[Start of Task material]

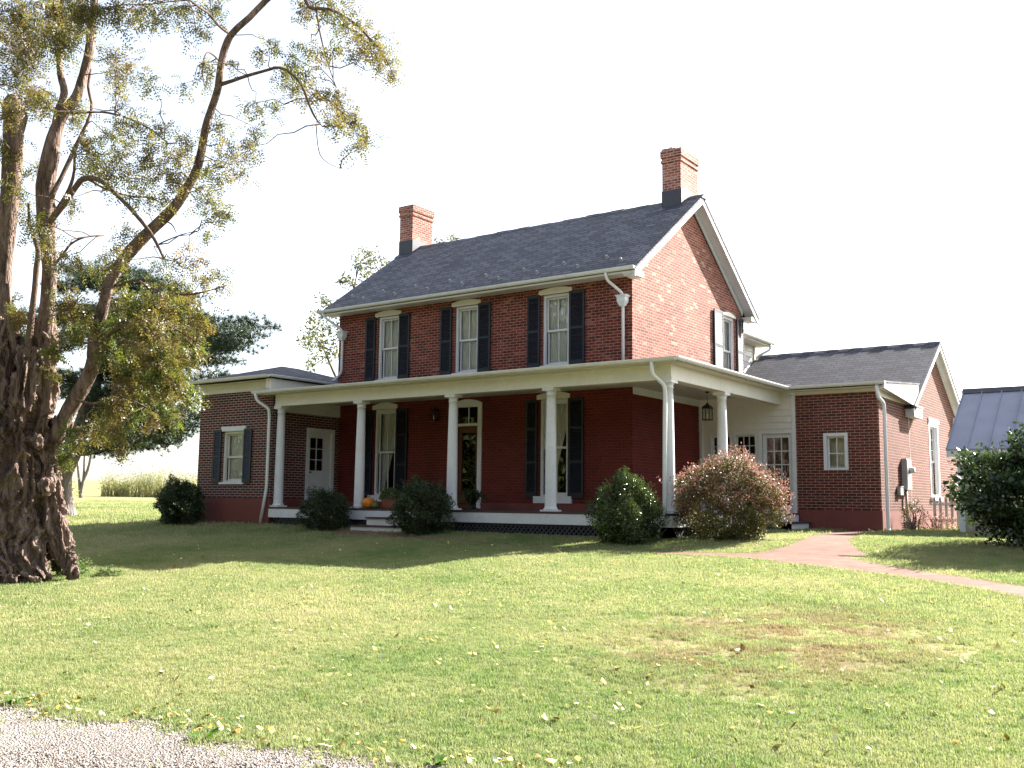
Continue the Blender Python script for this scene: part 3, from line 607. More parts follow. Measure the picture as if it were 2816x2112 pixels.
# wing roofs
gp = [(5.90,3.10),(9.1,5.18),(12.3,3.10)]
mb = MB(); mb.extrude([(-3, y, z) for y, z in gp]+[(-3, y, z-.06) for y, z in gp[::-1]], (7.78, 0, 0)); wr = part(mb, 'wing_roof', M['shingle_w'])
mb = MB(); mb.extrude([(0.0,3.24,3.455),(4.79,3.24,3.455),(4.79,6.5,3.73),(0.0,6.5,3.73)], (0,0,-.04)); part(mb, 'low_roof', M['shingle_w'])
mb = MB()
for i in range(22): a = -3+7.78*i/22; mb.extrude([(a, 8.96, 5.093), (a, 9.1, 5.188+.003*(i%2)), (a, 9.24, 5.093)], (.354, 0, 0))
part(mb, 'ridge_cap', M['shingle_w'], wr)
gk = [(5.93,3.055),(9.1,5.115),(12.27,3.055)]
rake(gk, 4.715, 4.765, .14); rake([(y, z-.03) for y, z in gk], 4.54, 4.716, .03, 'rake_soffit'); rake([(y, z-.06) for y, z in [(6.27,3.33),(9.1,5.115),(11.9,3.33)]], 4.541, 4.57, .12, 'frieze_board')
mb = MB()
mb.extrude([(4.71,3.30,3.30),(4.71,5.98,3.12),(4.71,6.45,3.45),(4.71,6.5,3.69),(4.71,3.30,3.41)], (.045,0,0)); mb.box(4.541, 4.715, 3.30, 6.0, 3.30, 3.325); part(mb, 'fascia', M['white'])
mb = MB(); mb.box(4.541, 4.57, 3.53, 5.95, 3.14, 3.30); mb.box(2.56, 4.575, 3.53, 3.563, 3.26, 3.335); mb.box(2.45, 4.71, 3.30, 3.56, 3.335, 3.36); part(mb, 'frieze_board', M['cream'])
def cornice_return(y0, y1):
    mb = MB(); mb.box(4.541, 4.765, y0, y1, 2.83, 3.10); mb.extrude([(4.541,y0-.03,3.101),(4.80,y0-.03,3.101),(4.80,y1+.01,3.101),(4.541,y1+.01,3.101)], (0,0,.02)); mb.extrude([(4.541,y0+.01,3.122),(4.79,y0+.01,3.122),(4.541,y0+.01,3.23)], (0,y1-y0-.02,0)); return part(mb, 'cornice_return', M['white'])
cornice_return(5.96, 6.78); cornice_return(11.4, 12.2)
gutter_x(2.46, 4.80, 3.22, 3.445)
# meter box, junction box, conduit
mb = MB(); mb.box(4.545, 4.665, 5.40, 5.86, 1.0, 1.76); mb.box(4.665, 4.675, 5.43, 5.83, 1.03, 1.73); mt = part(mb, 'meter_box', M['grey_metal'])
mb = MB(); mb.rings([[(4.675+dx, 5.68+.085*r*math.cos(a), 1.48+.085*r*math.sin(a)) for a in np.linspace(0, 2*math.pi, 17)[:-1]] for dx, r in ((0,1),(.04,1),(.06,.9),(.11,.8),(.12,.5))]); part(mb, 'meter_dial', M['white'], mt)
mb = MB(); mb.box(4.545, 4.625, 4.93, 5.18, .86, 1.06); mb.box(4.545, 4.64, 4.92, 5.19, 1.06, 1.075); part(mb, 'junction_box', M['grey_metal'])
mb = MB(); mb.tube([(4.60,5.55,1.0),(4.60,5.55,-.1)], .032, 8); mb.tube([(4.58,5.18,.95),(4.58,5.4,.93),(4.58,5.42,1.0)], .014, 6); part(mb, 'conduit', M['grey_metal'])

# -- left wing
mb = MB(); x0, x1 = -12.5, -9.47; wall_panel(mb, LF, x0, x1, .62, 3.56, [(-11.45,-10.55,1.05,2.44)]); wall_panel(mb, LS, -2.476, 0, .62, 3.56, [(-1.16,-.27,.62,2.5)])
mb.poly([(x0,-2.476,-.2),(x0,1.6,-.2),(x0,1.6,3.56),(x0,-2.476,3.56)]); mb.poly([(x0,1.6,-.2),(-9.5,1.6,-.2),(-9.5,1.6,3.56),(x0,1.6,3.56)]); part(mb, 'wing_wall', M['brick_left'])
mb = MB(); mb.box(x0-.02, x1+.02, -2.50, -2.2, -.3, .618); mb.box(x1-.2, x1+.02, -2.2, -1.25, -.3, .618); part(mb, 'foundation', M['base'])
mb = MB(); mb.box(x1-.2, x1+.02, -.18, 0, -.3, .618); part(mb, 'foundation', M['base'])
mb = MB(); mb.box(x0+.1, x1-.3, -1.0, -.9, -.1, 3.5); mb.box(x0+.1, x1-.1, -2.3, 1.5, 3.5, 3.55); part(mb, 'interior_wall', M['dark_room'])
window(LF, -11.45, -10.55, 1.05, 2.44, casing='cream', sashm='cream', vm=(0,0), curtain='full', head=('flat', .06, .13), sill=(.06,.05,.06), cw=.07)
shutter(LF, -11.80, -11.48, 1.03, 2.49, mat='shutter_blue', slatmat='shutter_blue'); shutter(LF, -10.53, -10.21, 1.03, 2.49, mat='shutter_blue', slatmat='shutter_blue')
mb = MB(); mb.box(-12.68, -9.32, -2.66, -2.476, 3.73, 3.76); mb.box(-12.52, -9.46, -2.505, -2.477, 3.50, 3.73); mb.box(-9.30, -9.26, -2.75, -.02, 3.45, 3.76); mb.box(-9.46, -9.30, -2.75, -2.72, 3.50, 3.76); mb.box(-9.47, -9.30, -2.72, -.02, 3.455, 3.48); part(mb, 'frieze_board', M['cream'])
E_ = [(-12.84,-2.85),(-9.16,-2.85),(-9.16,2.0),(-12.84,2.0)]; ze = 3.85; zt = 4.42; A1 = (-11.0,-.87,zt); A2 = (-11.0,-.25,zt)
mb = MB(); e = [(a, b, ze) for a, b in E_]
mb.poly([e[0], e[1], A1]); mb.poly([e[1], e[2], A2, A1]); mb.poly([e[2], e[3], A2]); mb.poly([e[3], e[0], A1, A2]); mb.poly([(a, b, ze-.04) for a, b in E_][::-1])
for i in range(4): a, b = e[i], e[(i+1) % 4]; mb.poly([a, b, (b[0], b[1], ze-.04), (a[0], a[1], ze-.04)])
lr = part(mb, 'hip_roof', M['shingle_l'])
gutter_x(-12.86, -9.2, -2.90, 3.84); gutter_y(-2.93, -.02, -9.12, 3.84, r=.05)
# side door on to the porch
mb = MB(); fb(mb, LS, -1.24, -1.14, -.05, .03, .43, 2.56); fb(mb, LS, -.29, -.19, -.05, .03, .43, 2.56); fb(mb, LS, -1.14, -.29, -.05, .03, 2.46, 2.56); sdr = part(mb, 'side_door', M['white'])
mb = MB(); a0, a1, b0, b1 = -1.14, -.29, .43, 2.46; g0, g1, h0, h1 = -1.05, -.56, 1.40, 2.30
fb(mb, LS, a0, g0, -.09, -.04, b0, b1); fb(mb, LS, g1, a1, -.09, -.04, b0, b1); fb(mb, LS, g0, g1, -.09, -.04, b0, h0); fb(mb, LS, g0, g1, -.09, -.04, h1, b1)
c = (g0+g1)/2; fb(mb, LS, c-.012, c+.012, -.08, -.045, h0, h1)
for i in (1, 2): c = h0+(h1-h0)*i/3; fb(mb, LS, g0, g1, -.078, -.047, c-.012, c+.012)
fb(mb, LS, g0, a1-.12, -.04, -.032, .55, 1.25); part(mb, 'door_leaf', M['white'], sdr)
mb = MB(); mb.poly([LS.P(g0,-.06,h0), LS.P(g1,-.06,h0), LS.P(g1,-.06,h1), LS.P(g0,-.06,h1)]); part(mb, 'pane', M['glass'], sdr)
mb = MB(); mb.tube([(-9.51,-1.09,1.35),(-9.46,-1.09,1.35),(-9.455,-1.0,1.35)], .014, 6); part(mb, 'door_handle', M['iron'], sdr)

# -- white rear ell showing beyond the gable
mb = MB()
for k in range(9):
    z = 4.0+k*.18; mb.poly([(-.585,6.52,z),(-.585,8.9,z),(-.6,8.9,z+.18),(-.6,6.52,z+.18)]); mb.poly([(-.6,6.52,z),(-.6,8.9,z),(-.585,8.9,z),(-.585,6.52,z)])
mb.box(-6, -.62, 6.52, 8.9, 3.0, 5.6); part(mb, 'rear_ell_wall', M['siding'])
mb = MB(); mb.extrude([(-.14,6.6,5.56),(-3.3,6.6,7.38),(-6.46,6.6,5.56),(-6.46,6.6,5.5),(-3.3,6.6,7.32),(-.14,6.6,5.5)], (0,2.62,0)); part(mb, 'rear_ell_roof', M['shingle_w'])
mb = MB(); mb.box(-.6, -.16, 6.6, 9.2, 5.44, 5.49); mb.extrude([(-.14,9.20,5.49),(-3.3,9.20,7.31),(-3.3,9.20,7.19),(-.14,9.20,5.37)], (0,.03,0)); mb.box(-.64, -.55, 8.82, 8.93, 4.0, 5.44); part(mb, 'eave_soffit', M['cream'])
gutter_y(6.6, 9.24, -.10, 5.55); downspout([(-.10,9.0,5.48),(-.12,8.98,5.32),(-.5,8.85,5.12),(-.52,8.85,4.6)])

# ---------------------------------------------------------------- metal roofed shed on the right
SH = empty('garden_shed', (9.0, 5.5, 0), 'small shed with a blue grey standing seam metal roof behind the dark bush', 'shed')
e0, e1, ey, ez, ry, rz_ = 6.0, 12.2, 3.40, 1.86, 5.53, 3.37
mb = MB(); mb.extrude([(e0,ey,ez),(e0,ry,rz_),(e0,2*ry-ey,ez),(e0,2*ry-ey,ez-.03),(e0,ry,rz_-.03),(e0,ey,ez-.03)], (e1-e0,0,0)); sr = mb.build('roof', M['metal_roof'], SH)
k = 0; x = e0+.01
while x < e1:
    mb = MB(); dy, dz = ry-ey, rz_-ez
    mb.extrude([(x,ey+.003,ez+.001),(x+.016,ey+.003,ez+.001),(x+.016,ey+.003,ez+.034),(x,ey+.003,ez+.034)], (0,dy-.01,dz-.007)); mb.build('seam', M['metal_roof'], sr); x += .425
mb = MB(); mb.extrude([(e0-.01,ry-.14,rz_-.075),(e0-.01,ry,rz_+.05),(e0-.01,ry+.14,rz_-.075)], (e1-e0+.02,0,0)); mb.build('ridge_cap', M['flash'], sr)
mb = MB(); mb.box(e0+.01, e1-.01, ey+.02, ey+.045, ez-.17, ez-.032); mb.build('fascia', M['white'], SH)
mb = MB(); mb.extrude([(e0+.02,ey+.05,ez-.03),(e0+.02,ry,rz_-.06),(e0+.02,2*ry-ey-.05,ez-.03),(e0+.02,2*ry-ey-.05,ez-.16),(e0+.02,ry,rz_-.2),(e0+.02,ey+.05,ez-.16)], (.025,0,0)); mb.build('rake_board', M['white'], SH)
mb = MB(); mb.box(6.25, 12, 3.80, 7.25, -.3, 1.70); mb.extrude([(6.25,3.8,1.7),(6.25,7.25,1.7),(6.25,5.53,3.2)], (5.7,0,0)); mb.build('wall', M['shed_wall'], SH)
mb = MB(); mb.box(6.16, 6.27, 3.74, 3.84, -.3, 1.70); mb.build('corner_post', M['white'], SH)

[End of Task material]
[Start of Task material]

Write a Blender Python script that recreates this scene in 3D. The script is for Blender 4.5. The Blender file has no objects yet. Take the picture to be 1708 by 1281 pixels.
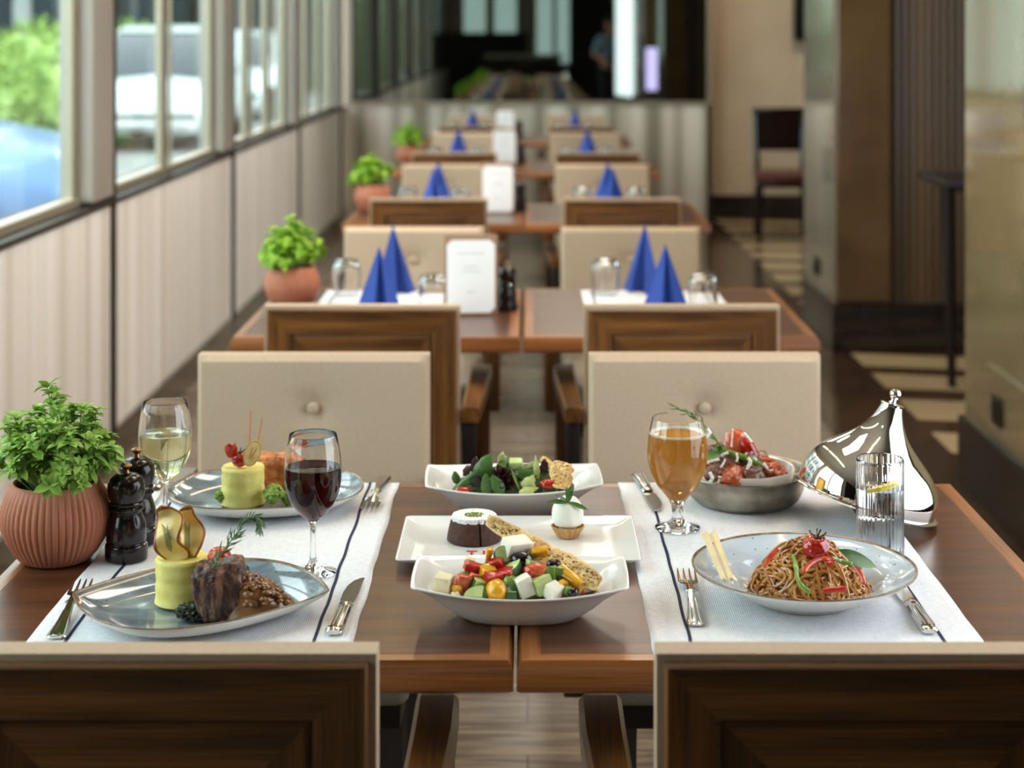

[End of Task material]

● Work to be completed
Pick out the lines containing the string "Blender" and show them.

● Exercise answer
Continue the Blender Python script for this scene: part 3, from line 607. More parts follow. Measure the picture as if it were 2816x2112 pixels.
Write a Blender Python script that recreates this scene in 3D. The script is for Blender 4.5. The Blender file has no objects yet. Take the picture to be 1708 by 1281 pixels.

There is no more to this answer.